Dataset items

☆ ☆ ☆

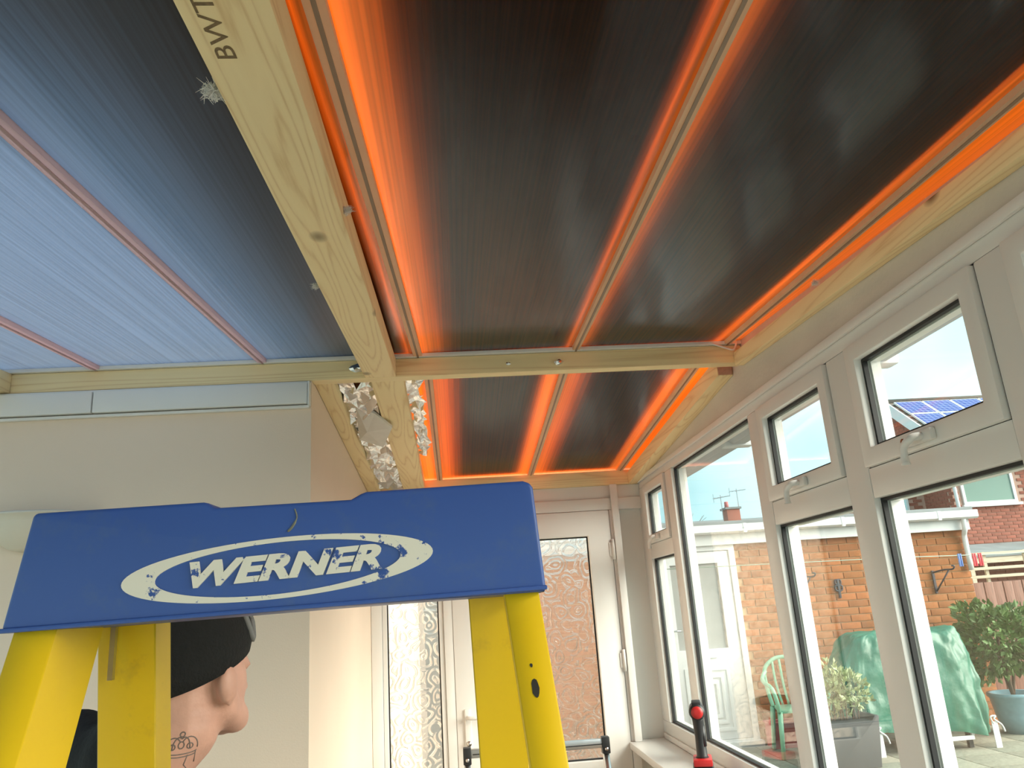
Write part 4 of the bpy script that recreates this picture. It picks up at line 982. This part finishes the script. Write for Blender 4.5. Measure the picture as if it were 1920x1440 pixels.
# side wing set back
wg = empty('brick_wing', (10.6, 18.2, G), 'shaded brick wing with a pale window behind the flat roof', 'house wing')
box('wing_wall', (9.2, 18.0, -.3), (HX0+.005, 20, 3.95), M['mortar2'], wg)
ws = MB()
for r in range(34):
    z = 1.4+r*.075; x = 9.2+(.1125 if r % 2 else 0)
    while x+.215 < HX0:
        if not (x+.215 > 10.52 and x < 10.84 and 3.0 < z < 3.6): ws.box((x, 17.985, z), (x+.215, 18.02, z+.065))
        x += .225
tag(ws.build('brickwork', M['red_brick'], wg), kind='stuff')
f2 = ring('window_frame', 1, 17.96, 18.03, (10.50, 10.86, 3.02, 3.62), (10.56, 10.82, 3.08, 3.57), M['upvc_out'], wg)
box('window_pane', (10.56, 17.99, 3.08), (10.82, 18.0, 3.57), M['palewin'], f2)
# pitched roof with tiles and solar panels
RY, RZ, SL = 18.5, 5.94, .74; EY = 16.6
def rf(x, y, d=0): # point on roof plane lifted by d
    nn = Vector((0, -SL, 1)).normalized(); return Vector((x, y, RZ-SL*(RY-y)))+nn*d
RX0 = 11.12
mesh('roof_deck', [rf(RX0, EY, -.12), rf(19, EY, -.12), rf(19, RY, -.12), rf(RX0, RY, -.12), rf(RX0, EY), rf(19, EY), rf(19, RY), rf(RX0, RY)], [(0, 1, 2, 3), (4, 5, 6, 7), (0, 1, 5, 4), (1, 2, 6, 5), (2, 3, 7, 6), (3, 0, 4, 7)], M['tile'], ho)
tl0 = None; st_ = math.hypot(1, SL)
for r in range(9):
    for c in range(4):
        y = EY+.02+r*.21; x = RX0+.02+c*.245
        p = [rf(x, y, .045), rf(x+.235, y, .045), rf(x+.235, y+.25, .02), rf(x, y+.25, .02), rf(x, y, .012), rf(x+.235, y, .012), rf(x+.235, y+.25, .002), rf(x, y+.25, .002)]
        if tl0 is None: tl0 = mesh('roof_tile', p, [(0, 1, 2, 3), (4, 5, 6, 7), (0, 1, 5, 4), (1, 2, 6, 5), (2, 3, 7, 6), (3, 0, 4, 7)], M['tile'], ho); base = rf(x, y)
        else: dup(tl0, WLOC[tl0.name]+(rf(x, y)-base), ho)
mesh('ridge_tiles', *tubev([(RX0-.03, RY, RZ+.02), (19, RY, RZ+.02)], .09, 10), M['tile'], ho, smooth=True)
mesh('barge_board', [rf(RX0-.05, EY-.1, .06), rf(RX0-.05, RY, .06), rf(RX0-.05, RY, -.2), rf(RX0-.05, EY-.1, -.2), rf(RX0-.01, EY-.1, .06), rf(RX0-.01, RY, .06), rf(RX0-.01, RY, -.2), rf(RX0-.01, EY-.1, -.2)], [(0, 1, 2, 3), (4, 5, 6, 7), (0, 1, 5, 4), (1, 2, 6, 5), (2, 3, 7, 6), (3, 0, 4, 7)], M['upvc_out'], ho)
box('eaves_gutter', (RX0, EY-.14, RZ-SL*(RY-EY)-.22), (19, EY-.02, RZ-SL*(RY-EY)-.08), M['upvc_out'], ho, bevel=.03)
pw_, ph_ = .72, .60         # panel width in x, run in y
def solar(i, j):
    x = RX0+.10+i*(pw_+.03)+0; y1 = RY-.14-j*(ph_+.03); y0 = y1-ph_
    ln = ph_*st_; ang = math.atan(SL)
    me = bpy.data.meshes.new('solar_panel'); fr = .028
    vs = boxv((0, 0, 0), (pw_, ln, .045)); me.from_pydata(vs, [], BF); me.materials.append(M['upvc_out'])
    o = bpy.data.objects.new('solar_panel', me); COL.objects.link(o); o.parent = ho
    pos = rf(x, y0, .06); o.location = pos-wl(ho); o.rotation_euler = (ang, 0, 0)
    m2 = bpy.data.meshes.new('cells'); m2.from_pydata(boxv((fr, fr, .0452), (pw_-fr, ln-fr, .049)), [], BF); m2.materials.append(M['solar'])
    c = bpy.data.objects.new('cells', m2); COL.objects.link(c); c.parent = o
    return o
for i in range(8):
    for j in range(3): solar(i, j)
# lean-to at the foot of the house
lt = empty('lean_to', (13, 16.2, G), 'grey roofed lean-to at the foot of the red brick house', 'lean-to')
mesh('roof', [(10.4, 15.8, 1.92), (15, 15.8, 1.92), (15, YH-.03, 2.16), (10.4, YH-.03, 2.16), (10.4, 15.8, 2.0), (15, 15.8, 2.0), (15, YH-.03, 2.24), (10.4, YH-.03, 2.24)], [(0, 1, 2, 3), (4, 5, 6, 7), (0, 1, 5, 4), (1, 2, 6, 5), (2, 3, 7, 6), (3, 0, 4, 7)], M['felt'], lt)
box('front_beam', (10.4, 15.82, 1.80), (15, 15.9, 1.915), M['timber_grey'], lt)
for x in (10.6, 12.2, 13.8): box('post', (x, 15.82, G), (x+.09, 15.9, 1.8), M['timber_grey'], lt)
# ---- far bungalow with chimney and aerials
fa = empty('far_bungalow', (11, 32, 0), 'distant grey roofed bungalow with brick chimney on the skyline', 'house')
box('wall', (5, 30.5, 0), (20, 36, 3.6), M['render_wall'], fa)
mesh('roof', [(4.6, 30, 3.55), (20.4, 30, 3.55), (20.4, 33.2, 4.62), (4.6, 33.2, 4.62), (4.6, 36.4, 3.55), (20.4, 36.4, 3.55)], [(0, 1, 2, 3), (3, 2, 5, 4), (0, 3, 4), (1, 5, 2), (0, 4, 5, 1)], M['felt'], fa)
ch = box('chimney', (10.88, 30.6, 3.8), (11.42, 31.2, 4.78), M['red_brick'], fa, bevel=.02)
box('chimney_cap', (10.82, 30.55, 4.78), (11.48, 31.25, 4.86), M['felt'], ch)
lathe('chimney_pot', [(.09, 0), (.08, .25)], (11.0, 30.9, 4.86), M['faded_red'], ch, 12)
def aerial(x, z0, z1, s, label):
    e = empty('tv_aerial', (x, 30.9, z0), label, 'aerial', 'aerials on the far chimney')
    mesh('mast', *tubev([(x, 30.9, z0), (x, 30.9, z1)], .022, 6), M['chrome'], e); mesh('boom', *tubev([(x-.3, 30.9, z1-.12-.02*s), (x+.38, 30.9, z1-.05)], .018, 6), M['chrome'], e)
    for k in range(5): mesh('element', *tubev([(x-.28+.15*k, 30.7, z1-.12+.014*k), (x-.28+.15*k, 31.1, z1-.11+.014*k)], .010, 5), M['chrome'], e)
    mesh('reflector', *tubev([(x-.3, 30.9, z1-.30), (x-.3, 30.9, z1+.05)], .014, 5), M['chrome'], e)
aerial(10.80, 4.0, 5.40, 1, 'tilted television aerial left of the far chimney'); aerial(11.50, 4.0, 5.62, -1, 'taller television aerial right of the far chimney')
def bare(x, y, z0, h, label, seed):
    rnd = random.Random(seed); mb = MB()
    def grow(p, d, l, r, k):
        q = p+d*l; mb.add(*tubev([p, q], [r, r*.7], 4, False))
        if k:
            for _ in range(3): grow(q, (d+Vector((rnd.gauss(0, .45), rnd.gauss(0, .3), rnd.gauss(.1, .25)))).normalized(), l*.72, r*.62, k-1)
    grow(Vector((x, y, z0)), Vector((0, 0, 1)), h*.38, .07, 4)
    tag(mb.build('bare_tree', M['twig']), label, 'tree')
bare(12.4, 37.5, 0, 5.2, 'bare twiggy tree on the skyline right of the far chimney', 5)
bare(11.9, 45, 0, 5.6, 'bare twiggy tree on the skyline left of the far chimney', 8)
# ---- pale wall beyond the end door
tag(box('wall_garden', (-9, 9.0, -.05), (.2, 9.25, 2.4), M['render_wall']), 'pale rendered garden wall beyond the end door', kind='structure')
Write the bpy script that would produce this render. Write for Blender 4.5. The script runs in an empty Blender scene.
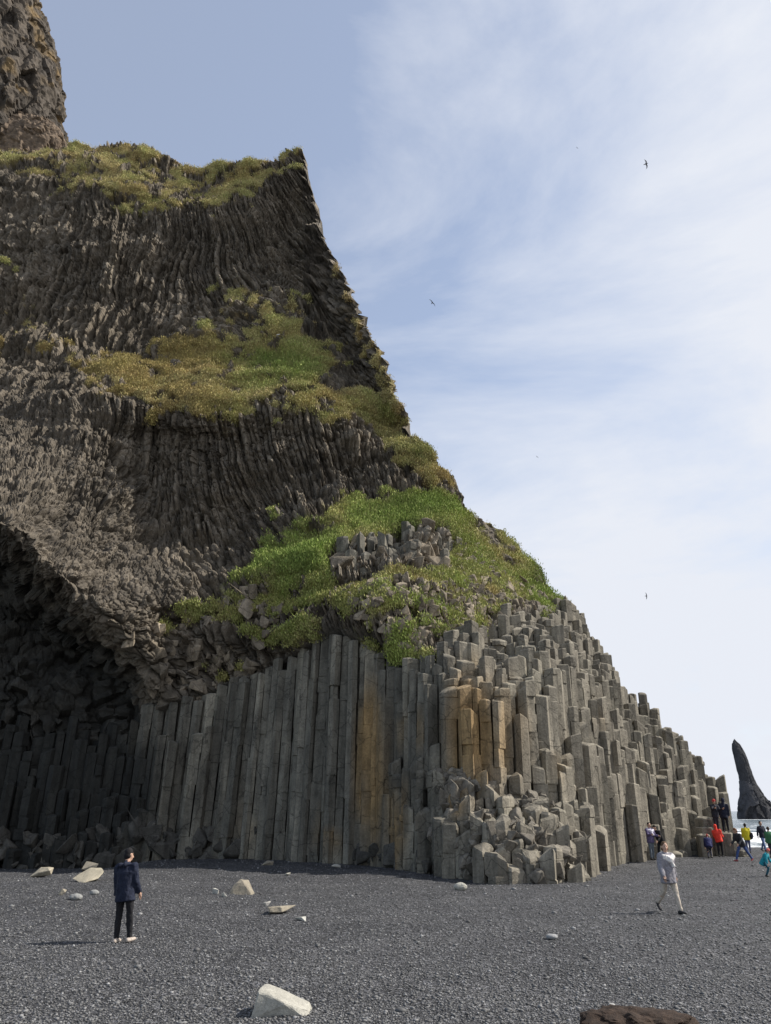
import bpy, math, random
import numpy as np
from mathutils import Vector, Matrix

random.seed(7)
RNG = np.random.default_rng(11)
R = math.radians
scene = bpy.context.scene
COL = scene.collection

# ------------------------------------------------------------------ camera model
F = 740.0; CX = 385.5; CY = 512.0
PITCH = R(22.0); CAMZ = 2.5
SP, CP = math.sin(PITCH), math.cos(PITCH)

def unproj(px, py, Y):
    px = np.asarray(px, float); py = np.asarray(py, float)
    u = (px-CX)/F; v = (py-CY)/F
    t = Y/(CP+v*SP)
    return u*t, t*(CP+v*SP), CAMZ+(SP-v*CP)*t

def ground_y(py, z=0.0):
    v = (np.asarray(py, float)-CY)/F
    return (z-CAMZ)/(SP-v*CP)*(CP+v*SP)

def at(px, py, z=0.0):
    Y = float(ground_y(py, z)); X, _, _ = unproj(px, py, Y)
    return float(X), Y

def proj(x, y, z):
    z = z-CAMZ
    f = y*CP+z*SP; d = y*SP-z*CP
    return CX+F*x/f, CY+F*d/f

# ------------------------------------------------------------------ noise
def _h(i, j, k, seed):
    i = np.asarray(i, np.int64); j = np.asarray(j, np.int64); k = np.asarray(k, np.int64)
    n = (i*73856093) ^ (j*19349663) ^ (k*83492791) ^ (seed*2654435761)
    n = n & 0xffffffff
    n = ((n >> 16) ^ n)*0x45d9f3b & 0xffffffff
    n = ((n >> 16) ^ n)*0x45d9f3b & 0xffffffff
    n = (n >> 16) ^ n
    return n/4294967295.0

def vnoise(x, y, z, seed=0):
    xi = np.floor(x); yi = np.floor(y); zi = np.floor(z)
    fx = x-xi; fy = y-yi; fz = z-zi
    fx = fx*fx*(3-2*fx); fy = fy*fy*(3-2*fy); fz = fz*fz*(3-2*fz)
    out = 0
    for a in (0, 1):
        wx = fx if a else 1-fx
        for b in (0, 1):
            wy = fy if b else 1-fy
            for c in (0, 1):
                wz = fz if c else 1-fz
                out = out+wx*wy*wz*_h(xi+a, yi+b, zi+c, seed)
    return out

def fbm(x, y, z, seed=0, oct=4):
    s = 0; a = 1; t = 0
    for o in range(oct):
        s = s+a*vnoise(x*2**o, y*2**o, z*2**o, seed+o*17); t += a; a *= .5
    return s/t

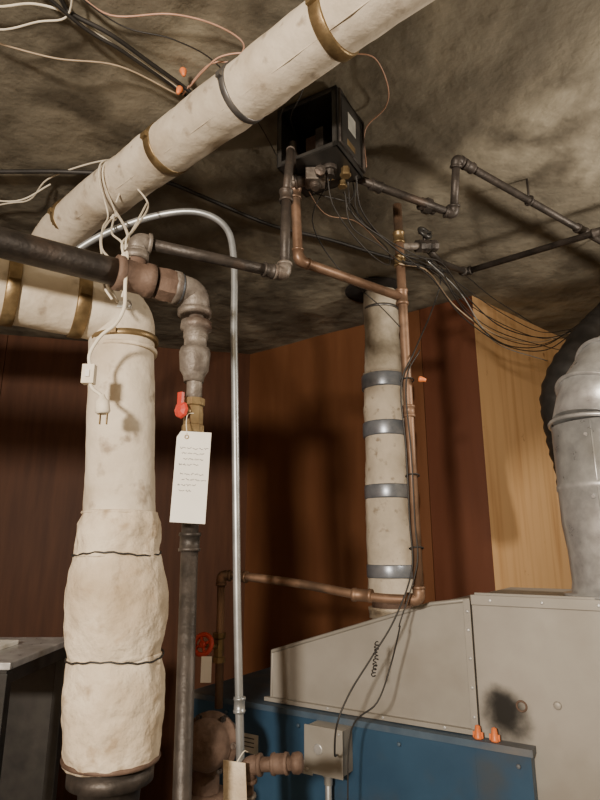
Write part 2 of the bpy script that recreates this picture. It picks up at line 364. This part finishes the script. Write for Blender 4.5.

☆ ☆ ☆

§ **What to do**:
Go through the records and show every line with the string "that" in it.

§ **Worked solution**:
Write part 4 of the bpy script that recreates this picture. It picks up at line 982. This part finishes the script. Write for Blender 4.5. Measure the picture as if it were 1920x1440 pixels.
Write the bpy script that would produce this render. Write for Blender 4.5. The script runs in an empty Blender scene.
Write part 2 of the bpy script that recreates this picture. It picks up at line 364. This part finishes the script. Write for Blender 4.5.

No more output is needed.